Regardless of what the thermometer or rain gauge say, wildfire season officially begins on April 15 in Washington State.

The risk of wildfires can change rapidly during the spring when spells of warmer, drier weather occur with increasing frequency. Wildfires can damage natural resources, destroy homes, and threaten the safety of the public and the firefighters who protect forests and communities.

In fact, there have already been more than 20 forest fires reported this year on lands protected by DNR. Last year, 764 fires burned approximately 126,219 acres on DNR-protected lands– about 70 percent of those were human-caused.

Now is a good time to consider fire-resistant landscaping techniques that can help keep your home safe, especially if you live close to the forest or other open lands. Fire-resistant landscaping can be both functional and beautiful. Try these tips to help keep your home safe from wildfire this year:

  • Use plants with high moisture content (deciduous) nearest the home;
  • Trim tree branches away from the home;
  • Keep vegetation, including the lawn, around the home low and green;
  • Limb trees at least six feet above the ground to reduce the chances that a fire on the ground will spread into tree tops – this is especially important if your property has lots of trees;
  • Keep decorative ground covers such as beauty bark away from direct contact with your home – bark and wood chip ground covers can smolder; and
  • Trim back trees and shrubbery around structures so that fire crews and their vehicles will have safe access in an emergency.

Defensible space
Trees, shrubs, grasses and other vegetation provide fuel for fires. Reducing or even eliminating vegetation close to structures is a way to create defensible space against a wildfire.

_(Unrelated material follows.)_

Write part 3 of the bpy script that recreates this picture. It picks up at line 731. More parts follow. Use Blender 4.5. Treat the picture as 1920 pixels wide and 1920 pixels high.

If you’re designing or updating your home’s landscaping, think of ways to incorporate firebreaks (things that don’t burn) into your landscape design. A defensible space doesn’t have to be an eyesore. Some examples of firebreaks are: concrete, brick or gravel walkways, concrete flower box borders or planters, and water features, such as a pond. Even the backyard swimming pool can serve as a firebreak.

Get Firewise
In Washington, numerous communities have received national recognition for their fire prevention efforts through the Firewise Communities USA Program. Many other neighborhoods have completed a wildfire protection plan that can help save lives and property.